**Data excerpt:**
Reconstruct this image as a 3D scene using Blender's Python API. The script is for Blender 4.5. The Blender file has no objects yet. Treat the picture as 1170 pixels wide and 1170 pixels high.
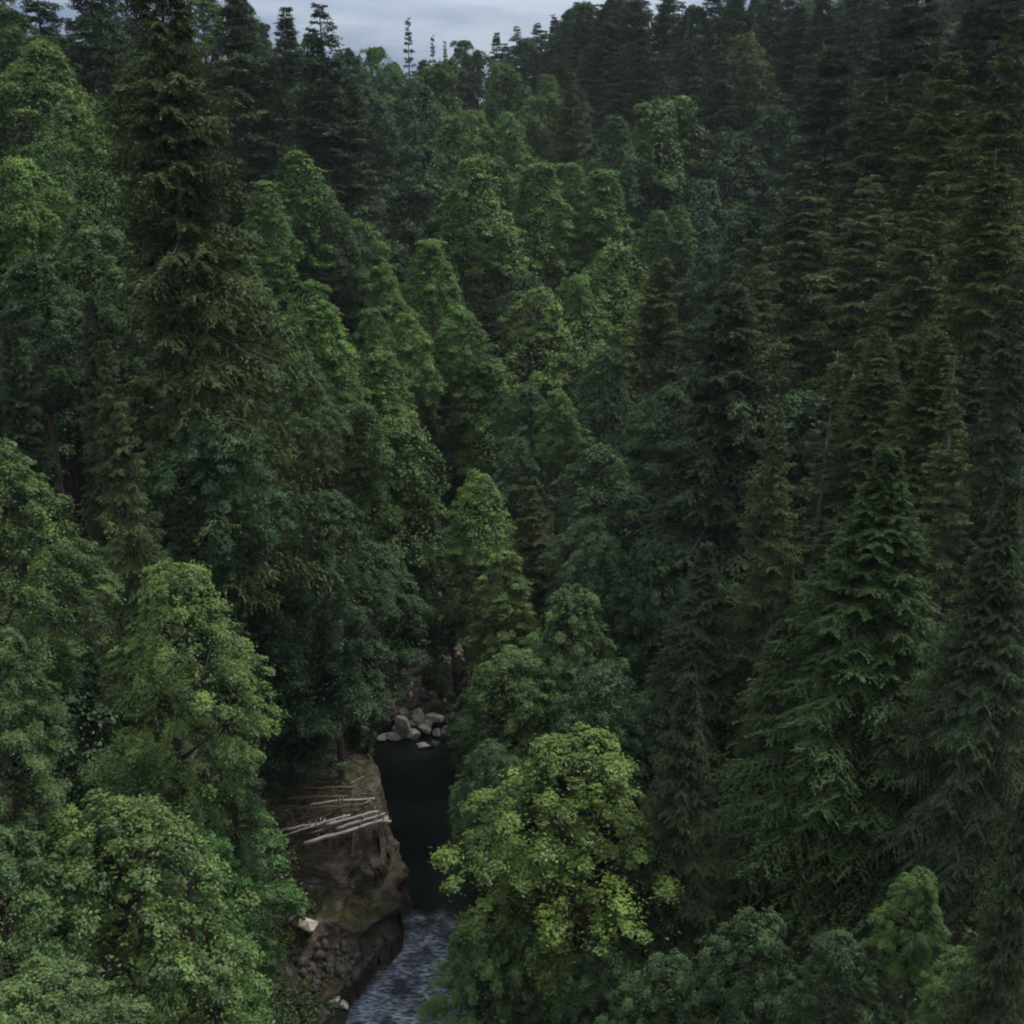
import bpy, math, random
import numpy as np
from math import radians, sin, cos, pi

rng = np.random.default_rng(7)
random.seed(7)
scene = bpy.context.scene
COL = scene.collection

# ------------------------------------------------------------------ camera
H = 45.0; PITCH = radians(17.0); FOV = radians(50.0)
F = 585.0 / math.tan(FOV / 2)
def ray(px, py):
    u = (px - 585) / F; v = (585 - py) / F
    return np.array([u, cos(PITCH) + v * sin(PITCH), -sin(PITCH) + v * cos(PITCH)])
def at_depth(px, py, t):
    return np.array([0, 0, H]) + ray(px, py) * t
def at_z(px, py, z):
    r = ray(px, py); t = (z - H) / r[2]
    return np.array([0, 0, H]) + r * t
cam = bpy.data.objects.new('camera', bpy.data.cameras.new('camera'))
COL.objects.link(cam)
cam.location = (0, 0, H)
cam.rotation_euler = (radians(90) - PITCH, 0, 0)
cam.data.angle = FOV
cam.data.clip_start = 0.5; cam.data.clip_end = 9000
scene.camera = cam

# ------------------------------------------------------------------ noise
def hash3(i, j, k, seed=0):
    h = (i.astype(np.int64) * 73856093) ^ (j.astype(np.int64) * 19349663) ^ (k.astype(np.int64) * 83492791) ^ (seed * 2654435 + 12345)
    h = (h ^ (h >> 13)) * 1274126177
    h = (h ^ (h >> 16)) & 0xFFFFFF
    return h / float(0xFFFFFF)
def vnoise(x, y, z, seed=0):
    x, y, z = np.broadcast_arrays(np.asarray(x, float), np.asarray(y, float), np.asarray(z, float))
    i = np.floor(x).astype(np.int64); j = np.floor(y).astype(np.int64); k = np.floor(z).astype(np.int64)
    fx, fy, fz = x - i, y - j, z - k
    fx = fx * fx * (3 - 2 * fx); fy = fy * fy * (3 - 2 * fy); fz = fz * fz * (3 - 2 * fz)
    r = 0
    for a in (0, 1):
        for b in (0, 1):
            for c in (0, 1):
                w = (fx if a else 1 - fx) * (fy if b else 1 - fy) * (fz if c else 1 - fz)
                r = r + w * hash3(i + a, j + b, k + c, seed)
    return r * 2 - 1
def fbm(x, y, z, oct=4, seed=0):
    r = 0; a = 1; s = 0
    for o in range(oct):
        r = r + a * vnoise(x * 2 ** o + 17.3 * o, y * 2 ** o + 5.1 * o, z * 2 ** o, seed + o); s += a; a *= .5
    return r / s

# ------------------------------------------------------------------ terrain
RIV = np.array([(-2, -150), (-4, -60), (-6, 0), (-6.6, 30), (-6.2, 50), (-4.6, 58), (-5.4, 66), (-7.6, 76), (-8.8, 84), (-7.0, 93), (-2.5, 106), (4, 120), (16, 134), (38, 146), (80, 165), (160, 200), (400, 300)], float)
def river_d(x, y):
    x = np.asarray(x, float); y = np.asarray(y, float)
    best = np.full(x.shape, 1e9); sg = np.ones(x.shape)
    for a, b in zip(RIV[:-1], RIV[1:]):
        d = b - a; L2 = d @ d
        t = np.clip(((x - a[0]) * d[0] + (y - a[1]) * d[1]) / L2, 0, 1)
        qx = a[0] + t * d[0]; qy = a[1] + t * d[1]
        dd = np.hypot(x - qx, y - qy)
        s = np.sign(d[0] * (y - a[1]) - d[1] * (x - a[0]))   # + left
        m = dd < best
        best = np.where(m, dd, best); sg = np.where(m, s, sg)
    return best, sg
def T(x, y):
    x = np.asarray(x, float); y = np.asarray(y, float)
    d, s = river_d(x, y)
    L = np.interp(d, [0, 2.6, 3.4, 5, 8, 12, 20, 30, 50, 80, 150, 400, 3000], [-1.2, -.7, .2, 1.6, 4, 8, 15, 24, 34, 42, 52, 62, 80])
    R = np.interp(d, [0, 2.8, 3.8, 6, 9, 15, 25, 40, 70, 150, 400, 3000], [-1.2, -.7, .3, 2.0, 4.5, 9, 18, 28, 38, 46, 56, 76])
    z = np.where(s > 0, L, R)
    # the head of the valley: a wooded hill closing the view
    hill = np.interp(y, [135, 150, 170, 200, 240, 300, 420, 3000], [-60, 1, 12, 26, 42, 54, 62, 70])
    hill = hill + np.interp(x, [-120, -40, 0, 40, 90, 200], [2, 1, 2, 18, 32, 40]) * np.clip((y - 150) / 40, 0, 1)
    k = 3.0
    z = np.maximum(z, hill) + k * np.exp(-np.abs(z - hill) / k) * .3 * (y > 120)
    n = .25 * fbm(x / 1.6, y / 1.6, .7, 3, 4) * np.clip((d - 3) / 2, 0, 1) + fbm(x / 14, y / 14, 0.3, 4, 3) * np.clip((d - 4) / 12, 0, 1) * 1.6
    return z + n

def mesh_obj(name, verts, faces, mat=None, parent=None, smooth=False):
    me = bpy.data.meshes.new(name)
    verts = np.asarray(verts, np.float32)
    if isinstance(faces, np.ndarray):
        n, k = faces.shape
        me.vertices.add(len(verts)); me.vertices.foreach_set('co', verts.ravel())
        me.loops.add(n * k); me.loops.foreach_set('vertex_index', faces.astype(np.int32).ravel())
        me.polygons.add(n); me.polygons.foreach_set('loop_start', np.arange(0, n * k, k, dtype=np.int32))
        me.update(calc_edges=True)
    else:
        me.from_pydata([tuple(v) for v in verts], [], [tuple(f) for f in faces])
    if smooth:
        me.polygons.foreach_set('use_smooth', np.ones(len(me.polygons), bool))
    if mat: me.materials.append(mat)
    o = bpy.data.objects.new(name, me); COL.objects.link(o)
    if parent: o.parent = parent
    return o
def grid_faces(nx, ny):
    i = np.arange(nx - 1)[:, None]; j = np.arange(ny - 1)[None, :]
    a = i * ny + j
    return np.stack([a, a + ny, a + ny + 1, a + 1], -1).reshape(-1, 4)
def tag(o, label=None, cat=None, group=None, kind=None):
    if label: o['label'] = label
    if cat: o['category'] = cat
    if group: o['group'] = group
    if kind: o['kind'] = kind
    return o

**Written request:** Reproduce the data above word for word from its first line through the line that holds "COL = scene.collection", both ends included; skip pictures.

**Answer to the task:**
Reconstruct this image as a 3D scene using Blender's Python API. The script is for Blender 4.5. The Blender file has no objects yet. Treat the picture as 1170 pixels wide and 1170 pixels high.
import bpy, math, random
import numpy as np
from math import radians, sin, cos, pi

rng = np.random.default_rng(7)
random.seed(7)
scene = bpy.context.scene
COL = scene.collection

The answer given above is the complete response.